Michael Martina (Reuters) comments on a People’s Daily article about the Dalai Lama’s stance that he will not be reborn in the PRC if Tibet is not free, and that there would be options to choose his future successor other than the traditional system of finding a reincarnation.

“The Dalai Lama not only is attempting to bury long established historical tenets of Tibetan Buddhism with him when he dies, but is adding another criminal charge to his teachings of separatism, which damages Tibet and Buddhism,” the People’s Daily, the mouthpiece of the ruling Communist Party, said in a commentary. [...] The Dalai Lama’s goal in denouncing the Chinese government’s right to supervise reincarnation is to preserve his clique’s grasp on the symbol of the next reincarnation and serve his political separatist aims,” the commentary said.

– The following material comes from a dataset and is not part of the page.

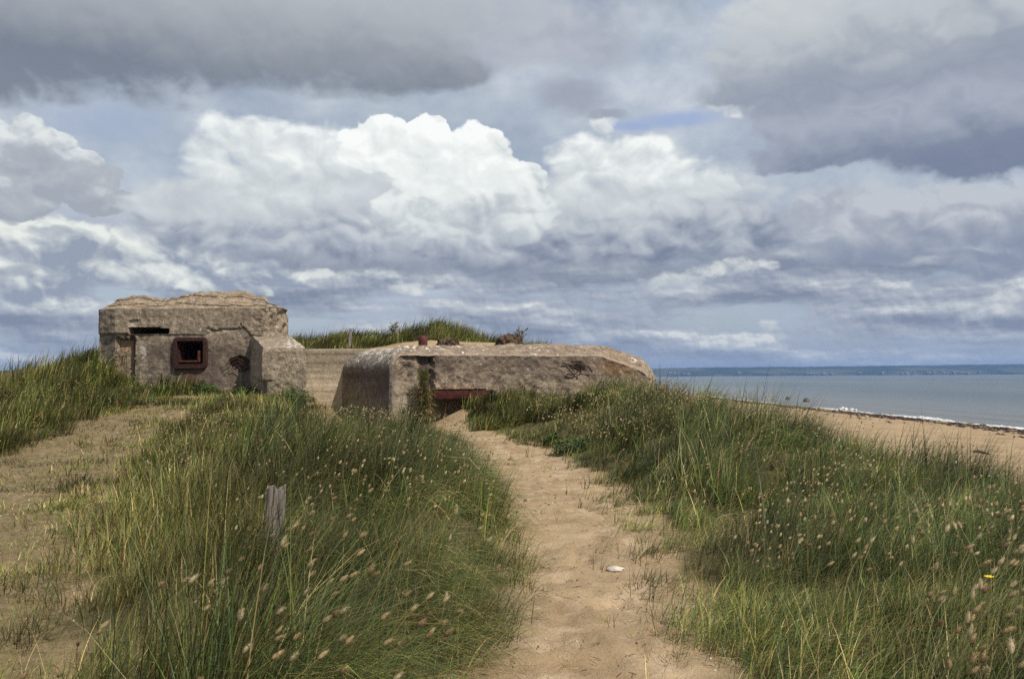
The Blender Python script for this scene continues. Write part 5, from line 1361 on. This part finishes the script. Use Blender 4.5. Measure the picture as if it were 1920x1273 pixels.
    # dry weed on the turf clod by the sea, tall weeds on the back dune
    def weed(px, pyt, Y, label, zb_=None, nst=9):
        x = X_at(px, Y); zb_ = float(ground(x, Y)) if zb_ is None else zb_; H_ = Z_at(px, pyt, Y) - zb_
        mb = MB(); rr = random.Random(int(px))
        for k in range(nst):
            a = rr.uniform(0, 6.28); ln = H_ * rr.uniform(.6, 1); tx, ty = math.cos(a) * .25 * ln, math.sin(a) * .2 * ln
            mb.tube([(0, 0, 0), (tx * .4, ty * .4, ln * .5), (tx, ty, ln)], [.012, .009, .006], 4)
            for j in range(6):
                t = rr.uniform(.45, 1); bx_, by_ = tx * t, ty * t; a2 = rr.uniform(0, 6.28); q = rr.uniform(.06, .14)
                mb.tube([(bx_, by_, ln * t), (bx_ + math.cos(a2) * q, by_ + math.sin(a2) * q, ln * t + q * .8)], [.006, .016], 4)
        o = mb.build('dry_weed', simple_mat('dry_weed_stalk', (.12, .09, .05), (.20, .17, .09), 10)); o.location = (x, Y, zb_)
        return tag(o, label, 'weed')
    weed(976, 614, 29.7, 'dry branching weed beside the domed turf clod', zb_=2.5)
    weed(737, 604, 36.5, 'tall thin weed standing up between the two grassy dunes behind the bunkers')
    # yellow flowers
    ym = simple_mat('yellow_petals', (.75, .55, .03), (.85, .68, .06), 30)
    def flower(px, py, Y, label):
        c_ = at(px, py, Y); zg = float(ground(c_.x, Y)); root = tag(empty('yellow_flower', (c_.x, Y, zg)), label, 'flower')
        Vs, Ls, Ss = stem_geo(stem_curve(rs, c_.z - zg, .02, .05)[0], .0022)
        mesh_np('stem', Vs, Ls, Ss, GM, root, colors={'tint': np.tile(STEMC, (len(Vs), 1))})
        mb = MB(); R_ = .016 * max(1, Y / 9)
        for k in range(9):
            a = 6.283 * k / 9; mb.add([(0, 0, 0), (R_ * math.cos(a - .3) * .7, R_ * math.sin(a - .3) * .7, R_ * .25), (R_ * math.cos(a), R_ * math.sin(a), R_ * .35), (R_ * math.cos(a + .3) * .7, R_ * math.sin(a + .3) * .7, R_ * .25)], [(0, 1, 2, 3)])
        mb.add([(R_ * .3 * math.cos(a_), R_ * .3 * math.sin(a_), R_ * .15) for a_ in (0, 1.57, 3.14, 4.71)] + [(0, 0, R_ * .5)], [(0, 1, 4), (1, 2, 4), (2, 3, 4), (3, 0, 4)])
        o = mb.build('petals', ym, root); o.location = (float(Vs[-1][0]), 0, c_.z - zg)
    flower(1830, 1083, 2.7, 'small yellow flower in the grass at the lower right')
    flower(62, 792, 17.0, 'tiny yellow flower in the grass at the far left')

To help make its point, the commentary borrowed from recent American history, when U.S. federal agents raided the headquarters of David Koresh’s Branch Davidian religious sect in Waco, Texas, amid allegations of child abuse, statutory rape and underage marriage.
“At that time, David Koresh called himself Jesus, ensnared large groups of followers, publicly opposed national law, and in 1993 he was eliminated by federal agents who even used tanks,” the paper said.

While the US crushes a religious movement with military force, the People’s Republic is concerned about safeguarding traditional Tibetan religious culture. This argument, regardless of its accuracy or validity, points to the fact how central the notion of cultural heritage has become in Party discourse on Tibet (see for example this White Paper on the preservation and development of Tibetan culture). In the West, of course, allegations against the Dalai Lama for damaging Tibetan Buddhism are read as crude propaganda.

What both sides fail to grasp is the extent to which the worldly power of reincarnated Lama lineages has always been a deeply political and contested affair. In the Tibetan Buddhist regions of Russia, for example, the system of reincarnation has long been replaced by election. The Party State’s quest to separate religion from politics and portray reincarnation as a matter of authentic “intangible cultural heritage” gives the debate about Tibet a new twist – albeit a no less political one.